Saturday, March 10, 2012.
Lost Restaurants Dinner Number Two.
A routine Saturday for the first half of the day. No invitation from Mary Ann for breakfast, so I went alone to The Fat Spoon. I asked them to make the same omelette I loved so much a few weeks ago at the Camellia Café. They didn't carry it off as well. The difference was the Spoon's fried potato cubes. The Camellia used skillet potatoes, moister and more buttery. You always ask for trouble if you expect one restaurant to cook the same way as another. The omelette was decent anyway, if a bit filling.
A two-hour radio show went on and off with ease. Paul McIlhenny--the chairman of Tabasco--called to disagree with my stand on muffulettas. (I say they should be served at room temperature; he says they're better heated.) We also discussed frying potatoes in rendered bear fat, which he says he does every chance he gets. I'll remember that if I see a bear coming out of our woods. With ursine numbers increasing, I expect to see that someday. So many of our neighbors discharge guns that I shouldn't have to worry about having to kill the beast.
Dan and Kathy Scott occasionally invite us to have dinner with them in the private Beau Chene Country Club. When the Lost Restaurants book came out, Dan--who is always full of ideas--said that he'd talk to the management about having a dinner of dishes from the book. Since Beau Chene's chef Hosie Bourgeois is an alumnus of Crozier's, we would certainly have the dish from there.
This was an even bigger dinner than the similar one last night in Thibodaux. When we arrived, the bar was jammed with people, of whom a majority wanted to tell or ask me something. I spent most of the evening moving from one table to another in this pursuit.
Except for one dish, Chef Hosie chose a different menu than the Nicholls chefs did yesterday. We began with Joe's hot shrimp from the extinct La Cuisine in Lakeview. Great with cocktails, that. Next was a trio of oysters Roland, from the founding chef at Christian's. Chef Roland served his in a casserole, but even using oyster shells instead, Chef Hosie nailed the flavor.
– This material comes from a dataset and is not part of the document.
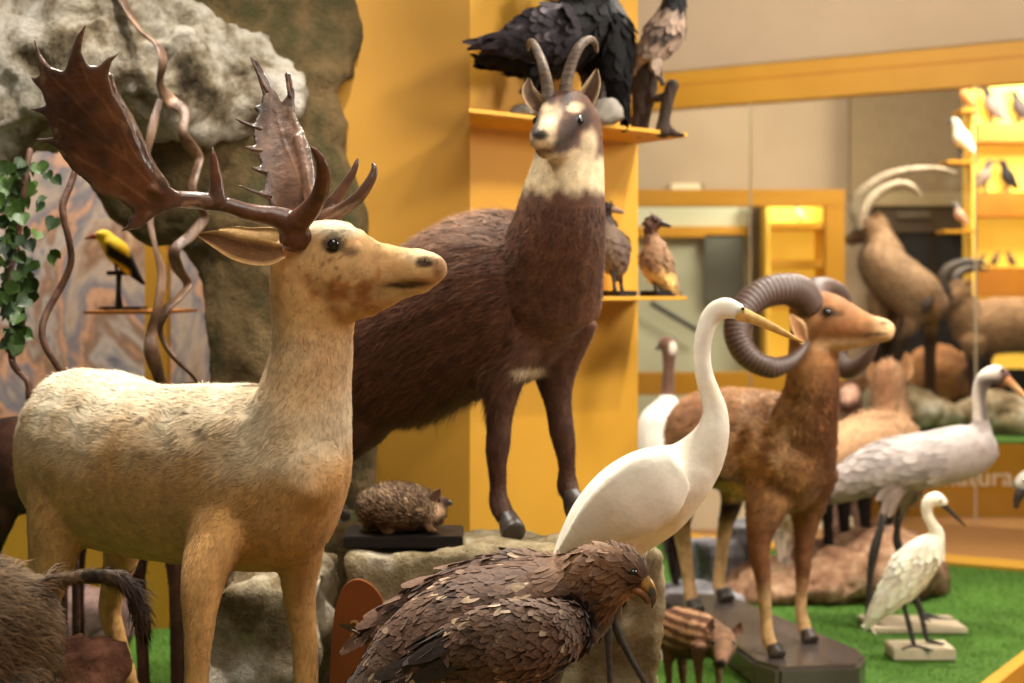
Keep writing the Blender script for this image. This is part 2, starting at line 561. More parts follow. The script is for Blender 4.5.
area('overhead_fill', (-1.45, 5.0, 3.7), (-1.9, 6.3, 1.2), 170, 0.5, (1, 0.94, 0.84))  # added fill to brighten the backdrop and the oriole

# ------------------------------------------------------------------ setting
M_YEL = mat('yellow_paint', C(204, 150, 44), 0.6, C(198, 144, 40), 3, bump=0.03, bscale=300)
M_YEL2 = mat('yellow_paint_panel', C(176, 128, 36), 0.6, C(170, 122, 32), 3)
M_ORG = mat('orange_yellow_board', C(194, 138, 32), 0.5, C(188, 132, 28), 4)
M_ORGD = mat('deep_orange_board', C(178, 110, 16), 0.6, C(166, 100, 12), 4)
M_BEIGE = mat('beige_plaster', C(178, 153, 124), 0.8, C(171, 146, 117), 2)
M_FARW = mat('grey_beige_plaster', C(174, 152, 124), 0.8, C(167, 145, 117), 2)
M_GREEN = mat('pale_green_grey_panel', C(196, 196, 166), 0.5, C(184, 184, 152), 2)
M_CONC = mat('ribbed_grey_brown_cladding', C(132, 112, 82), 0.8, C(112, 94, 68), 30, stretch=(6, 1, 0.3), bump=0.2, bscale=20)
M_DARK = mat('black_brown_recess', C(20, 15, 12), 0.8, C(28, 22, 16), 3)
M_BEAM = mat('grey_beam', C(150, 132, 96), 0.7, C(140, 122, 88), 3)
M_TAN = mat('tan_vinyl_floor', C(160, 112, 62), 0.45, C(148, 102, 54), 1.2)
M_CREAM = mat('cream_panel', C(226, 208, 170), 0.6, C(216, 196, 158), 3)
M_GRASS = mat('artificial_turf', C(52, 92, 12), 0.8, C(78, 118, 24), 60, bump=0.5, bscale=260)
M_BLADE = mat('turf_blades', C(80, 126, 22), 0.7, C(58, 98, 14), 40)

prism('floor', [(-7, -0.5), (7, -0.5), (7, 13), (-7, 13)], -0.12, -0.06, M_TAN, kind='structure')
PA, PB, PC_, PD, PE = (-0.66, 1.42), (2.56, 6.31), (0.673, 7.32), (-3.0, 9.3), (-3.0, 1.42)
prism('floor_turf_platform', [PA, PB, PC_, PD, PE], -0.06, 0.0, M_GRASS, kind='structure')
prism('trim_1', rect(PA, PB, -0.045), -0.06, 0.012, M_YEL, kind='structure')
prism('trim_2', rect(PB, PD, -0.20), -0.06, 0.014, M_YEL, kind='structure')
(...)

Then a ramekin of LeRuth's famous crabmeat St. Francis, a dish that seems impervious to screw-ups. Wonderful, with a little salad tossed with Chef Warren Leruth's avocado dressing.
The entree was trout Lafreniere from Elmwood Plantation. It was interesting to see how different Chef Hosie's version was from the one cooked last night by the John Folse Culinary Institute. A comparison between the work of a seasoned chef and that of students is unfair. But it was interesting how close both dishes were to the original, while different from one another. Neither re-creator knew the original dish, and had nothing to go on but the recipe I wrote.
I'm just thankful that neither kitchen wanted to use Masson's almond torte for dessert. If I ever see that again, it will be too soon. But everybody else seems to love it.
I could have sold and autographed a hundred Lost Restaurants books tonight. Instead, I sold about twenty copies of Hungry Town. One must stand by one's guns.